- Data excerpt

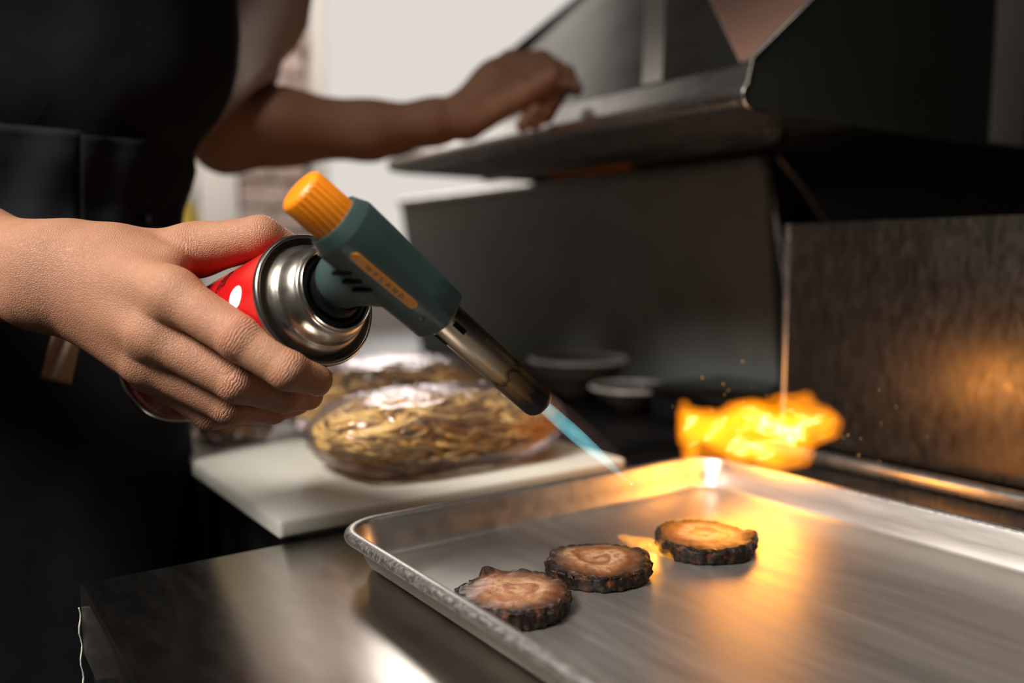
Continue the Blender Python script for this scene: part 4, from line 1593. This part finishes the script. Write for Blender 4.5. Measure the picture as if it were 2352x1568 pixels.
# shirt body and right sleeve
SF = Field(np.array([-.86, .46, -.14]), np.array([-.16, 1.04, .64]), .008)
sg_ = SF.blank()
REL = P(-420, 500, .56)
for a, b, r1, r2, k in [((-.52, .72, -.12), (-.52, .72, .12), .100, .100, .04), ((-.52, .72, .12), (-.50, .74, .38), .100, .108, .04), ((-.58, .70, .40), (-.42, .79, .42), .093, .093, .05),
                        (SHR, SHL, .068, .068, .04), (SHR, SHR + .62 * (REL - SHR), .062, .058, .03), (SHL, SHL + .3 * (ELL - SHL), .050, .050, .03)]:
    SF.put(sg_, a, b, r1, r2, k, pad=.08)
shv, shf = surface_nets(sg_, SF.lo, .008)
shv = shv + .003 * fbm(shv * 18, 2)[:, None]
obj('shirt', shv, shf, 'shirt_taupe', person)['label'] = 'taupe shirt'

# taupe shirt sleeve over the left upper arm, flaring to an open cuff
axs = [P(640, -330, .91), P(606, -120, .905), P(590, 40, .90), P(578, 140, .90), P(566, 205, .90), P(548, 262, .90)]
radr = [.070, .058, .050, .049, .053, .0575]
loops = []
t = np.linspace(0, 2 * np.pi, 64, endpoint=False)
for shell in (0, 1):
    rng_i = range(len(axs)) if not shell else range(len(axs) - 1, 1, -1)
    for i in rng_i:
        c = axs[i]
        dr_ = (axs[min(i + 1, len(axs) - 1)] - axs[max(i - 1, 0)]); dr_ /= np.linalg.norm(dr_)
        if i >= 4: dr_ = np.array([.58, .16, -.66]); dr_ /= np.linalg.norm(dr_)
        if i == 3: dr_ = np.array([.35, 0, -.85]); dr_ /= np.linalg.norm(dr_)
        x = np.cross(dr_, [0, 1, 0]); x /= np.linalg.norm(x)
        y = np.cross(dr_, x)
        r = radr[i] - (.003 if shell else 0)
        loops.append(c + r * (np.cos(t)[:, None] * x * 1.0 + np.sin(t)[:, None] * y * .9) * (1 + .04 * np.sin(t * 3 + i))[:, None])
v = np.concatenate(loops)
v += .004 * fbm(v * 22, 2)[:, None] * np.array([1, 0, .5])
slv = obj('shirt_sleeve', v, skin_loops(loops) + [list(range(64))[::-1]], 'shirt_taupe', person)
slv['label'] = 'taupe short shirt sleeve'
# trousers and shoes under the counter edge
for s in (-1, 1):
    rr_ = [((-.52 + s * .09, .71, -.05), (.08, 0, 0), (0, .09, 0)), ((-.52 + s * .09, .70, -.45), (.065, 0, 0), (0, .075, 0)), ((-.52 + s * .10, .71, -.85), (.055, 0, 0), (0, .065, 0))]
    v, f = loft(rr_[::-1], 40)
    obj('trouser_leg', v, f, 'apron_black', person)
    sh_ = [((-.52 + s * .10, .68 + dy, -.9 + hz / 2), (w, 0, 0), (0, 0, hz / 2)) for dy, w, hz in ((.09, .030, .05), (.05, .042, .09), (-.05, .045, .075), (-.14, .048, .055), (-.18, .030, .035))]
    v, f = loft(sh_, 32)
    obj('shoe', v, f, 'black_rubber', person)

- Given problem
Leave out the pictures and retype every line above exactly.

- The solution
Continue the Blender Python script for this scene: part 4, from line 1593. This part finishes the script. Write for Blender 4.5. Measure the picture as if it were 2352x1568 pixels.
# shirt body and right sleeve
SF = Field(np.array([-.86, .46, -.14]), np.array([-.16, 1.04, .64]), .008)
sg_ = SF.blank()
REL = P(-420, 500, .56)
for a, b, r1, r2, k in [((-.52, .72, -.12), (-.52, .72, .12), .100, .100, .04), ((-.52, .72, .12), (-.50, .74, .38), .100, .108, .04), ((-.58, .70, .40), (-.42, .79, .42), .093, .093, .05),
                        (SHR, SHL, .068, .068, .04), (SHR, SHR + .62 * (REL - SHR), .062, .058, .03), (SHL, SHL + .3 * (ELL - SHL), .050, .050, .03)]:
    SF.put(sg_, a, b, r1, r2, k, pad=.08)
shv, shf = surface_nets(sg_, SF.lo, .008)
shv = shv + .003 * fbm(shv * 18, 2)[:, None]
obj('shirt', shv, shf, 'shirt_taupe', person)['label'] = 'taupe shirt'

# taupe shirt sleeve over the left upper arm, flaring to an open cuff
axs = [P(640, -330, .91), P(606, -120, .905), P(590, 40, .90), P(578, 140, .90), P(566, 205, .90), P(548, 262, .90)]
radr = [.070, .058, .050, .049, .053, .0575]
loops = []
t = np.linspace(0, 2 * np.pi, 64, endpoint=False)
for shell in (0, 1):
    rng_i = range(len(axs)) if not shell else range(len(axs) - 1, 1, -1)
    for i in rng_i:
        c = axs[i]
        dr_ = (axs[min(i + 1, len(axs) - 1)] - axs[max(i - 1, 0)]); dr_ /= np.linalg.norm(dr_)
        if i >= 4: dr_ = np.array([.58, .16, -.66]); dr_ /= np.linalg.norm(dr_)
        if i == 3: dr_ = np.array([.35, 0, -.85]); dr_ /= np.linalg.norm(dr_)
        x = np.cross(dr_, [0, 1, 0]); x /= np.linalg.norm(x)
        y = np.cross(dr_, x)
        r = radr[i] - (.003 if shell else 0)
        loops.append(c + r * (np.cos(t)[:, None] * x * 1.0 + np.sin(t)[:, None] * y * .9) * (1 + .04 * np.sin(t * 3 + i))[:, None])
v = np.concatenate(loops)
v += .004 * fbm(v * 22, 2)[:, None] * np.array([1, 0, .5])
slv = obj('shirt_sleeve', v, skin_loops(loops) + [list(range(64))[::-1]], 'shirt_taupe', person)
slv['label'] = 'taupe short shirt sleeve'
# trousers and shoes under the counter edge
for s in (-1, 1):
    rr_ = [((-.52 + s * .09, .71, -.05), (.08, 0, 0), (0, .09, 0)), ((-.52 + s * .09, .70, -.45), (.065, 0, 0), (0, .075, 0)), ((-.52 + s * .10, .71, -.85), (.055, 0, 0), (0, .065, 0))]
    v, f = loft(rr_[::-1], 40)
    obj('trouser_leg', v, f, 'apron_black', person)
    sh_ = [((-.52 + s * .10, .68 + dy, -.9 + hz / 2), (w, 0, 0), (0, 0, hz / 2)) for dy, w, hz in ((.09, .030, .05), (.05, .042, .09), (-.05, .045, .075), (-.14, .048, .055), (-.18, .030, .035))]
    v, f = loft(sh_, 32)
    obj('shoe', v, f, 'black_rubber', person)